Na cavalhada das Valquírias

Por Enio Squeff, Crítico da “Folha” (publicado na “Folha de S. Paulo” – Música/crítica – em 7 de dezembro de 1983)

 

ENCONTROS SINFÔNICOS DA PRIMAVERA – Festival Wagner. Programa: “Os Mestres Cantores (abertura), “Parsival” (abertura) e “Encantamento da Sexta-Feira Santa” (idem); “As Valquírias” (Cavalgada); “Prelúdio e Morte de Isolda”; “Viagem de Siegfried ao Reno” e “Música do Funeral”, do “Crepúsculo dos Deuses” e “Tannhauser” (abertura). Orquestra Sinfônica Estadual. Regente: Tulio Colacioppo. Teatro de Cultura Artística, dia 5.

 

Não sou filólogo nem etimologista, mas acho que posso contribuir para “as letras nacionais”, como se diz, sugerindo o emprego de uma nova palavra. Trata-se de megabéis. Como já existem os decibéis, penso que a única maneira de definir o volume de certos espetáculos de rock ou os finais de algumas obras regidas por certos regentes é exatamente por essa contagem em que a medida do ruído chega a mil. Faço a sugestão porque nesta semana a Estadual tocou Wagner: não foi bem – mas os finais puderam ser contados em megabéis.
O maestro Tulio Colacioppo regeu três aberturas – “Os Mestres Cantores de Nuerenberg”, que eu não ouvi; “Parsival”, “Tannhauser” além de trechos do “Crepúsculo”, do “Parsival e das “Valquírias”. Como disse, nem tudo foi bem: pela força com que foram soprados os metais e batida a percussão, na “Viagem de Siegfried ao Reno”, parece ter havido a intenção mais ou menos explícita de que o jovem herói wagneriano fizesse sua jornada submarina ao abrigo dos animais aquáticos. No caso, concedo que tenha havido uma relação direta com a ópera. Quanto ao “Parsifal”, porém, os megabéis do final talvez tenham uma outra explicação; como o personagem título é um pecador remido, não descuido da hipótese de um ato de caridade por parte da regência: o Teatro de Cultura Artística é asseadíssimo: mas em seu entorno existem muitos ratos. Não duvido que com o barulho tenham se posto em debandada geral. Já agora os ratos devem saber que em noite de Wagner podem se dirigir à ura Aurora; ou à Augusta, próximo da Paulista. Lá faz menos barulho.
Claro, não foi um concerto só de megabéis.
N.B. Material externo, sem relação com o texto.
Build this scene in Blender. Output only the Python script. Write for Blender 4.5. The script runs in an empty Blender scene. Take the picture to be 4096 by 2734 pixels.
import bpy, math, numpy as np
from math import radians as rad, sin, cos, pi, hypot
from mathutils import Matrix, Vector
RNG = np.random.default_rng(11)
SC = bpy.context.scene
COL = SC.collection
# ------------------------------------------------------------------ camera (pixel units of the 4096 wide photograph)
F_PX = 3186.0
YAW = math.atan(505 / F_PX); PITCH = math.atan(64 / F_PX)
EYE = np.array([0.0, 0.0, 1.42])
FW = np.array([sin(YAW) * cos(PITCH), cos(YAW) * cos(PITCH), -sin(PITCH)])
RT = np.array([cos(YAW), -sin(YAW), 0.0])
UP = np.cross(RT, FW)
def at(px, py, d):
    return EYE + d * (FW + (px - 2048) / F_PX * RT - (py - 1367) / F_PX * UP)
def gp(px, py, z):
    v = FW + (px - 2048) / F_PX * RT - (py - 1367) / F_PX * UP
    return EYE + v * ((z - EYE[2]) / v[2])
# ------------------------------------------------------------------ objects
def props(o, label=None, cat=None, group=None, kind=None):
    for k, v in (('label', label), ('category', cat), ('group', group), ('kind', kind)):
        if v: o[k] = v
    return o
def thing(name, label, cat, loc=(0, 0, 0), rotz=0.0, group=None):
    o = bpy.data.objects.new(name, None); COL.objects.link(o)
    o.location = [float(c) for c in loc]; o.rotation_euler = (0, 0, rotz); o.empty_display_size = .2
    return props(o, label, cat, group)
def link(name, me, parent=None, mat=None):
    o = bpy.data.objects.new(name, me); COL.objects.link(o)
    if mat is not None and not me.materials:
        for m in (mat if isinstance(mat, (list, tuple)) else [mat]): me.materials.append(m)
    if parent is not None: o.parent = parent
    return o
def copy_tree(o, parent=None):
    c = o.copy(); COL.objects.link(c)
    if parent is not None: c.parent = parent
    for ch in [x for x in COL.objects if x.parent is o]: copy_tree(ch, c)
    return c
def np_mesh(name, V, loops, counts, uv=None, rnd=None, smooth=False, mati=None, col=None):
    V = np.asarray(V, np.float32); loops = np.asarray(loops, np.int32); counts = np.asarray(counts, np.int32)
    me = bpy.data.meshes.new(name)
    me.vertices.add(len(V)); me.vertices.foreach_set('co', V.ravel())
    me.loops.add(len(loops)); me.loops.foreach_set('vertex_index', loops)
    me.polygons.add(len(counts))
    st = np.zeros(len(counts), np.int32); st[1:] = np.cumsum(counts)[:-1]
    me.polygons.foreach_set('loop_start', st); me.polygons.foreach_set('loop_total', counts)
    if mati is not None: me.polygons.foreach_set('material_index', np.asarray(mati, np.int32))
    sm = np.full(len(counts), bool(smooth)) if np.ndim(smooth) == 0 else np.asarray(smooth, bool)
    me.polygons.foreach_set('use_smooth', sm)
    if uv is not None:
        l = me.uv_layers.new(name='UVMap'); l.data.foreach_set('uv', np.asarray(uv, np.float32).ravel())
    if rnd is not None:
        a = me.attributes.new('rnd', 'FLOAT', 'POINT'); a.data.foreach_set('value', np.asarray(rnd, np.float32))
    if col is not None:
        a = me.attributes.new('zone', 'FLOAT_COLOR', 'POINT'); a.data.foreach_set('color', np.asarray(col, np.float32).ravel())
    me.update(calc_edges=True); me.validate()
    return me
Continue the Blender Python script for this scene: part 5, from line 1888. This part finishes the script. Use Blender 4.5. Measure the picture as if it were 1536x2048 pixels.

Na abertura “Tannhauser” durante as passagens rapidíssimas dos violinos, enquanto os metais vão soando o tema dos peregrinos, a orquestra se divertiu à larga: não distingui bem todas as melodias executadas em uníssono e em conjunto, mas se meu ouvido não me enganou, entreouvi alguns trechos do “Parabéns a Você” tocado com muito sentimento por pelo menos uns dois violinistas e a saudosa, mas não menos conhecida “Mamãe eu Quero”, esta executada com a dramaticidade e o respeito requeridos para a ocasião.
Quanto ao mais, o público gostou muito, especialmente da “Cavalgada das Valquírias”. Esta obra, como se sabe, é muito voluntariosa; lembra senhoras com sutiãs de aço, montadas em fogosos corcéis guerreiros. Como eu também achei a interpretação muito interessante, ousei cometer os versinhos que se seguem, com os devidos pedidos de desculpas se meu estro de vate improvisado não agradar a todo mundo. É o seguinte: “Lá atrás daquele morro, passa boi, passa boiada/ também passa muita valquíria, devidamente apeada/ tocada por certo maestro/ da cavalgada da valquíria,/ restou uma cavalhada/ por sua vez avacalhada”.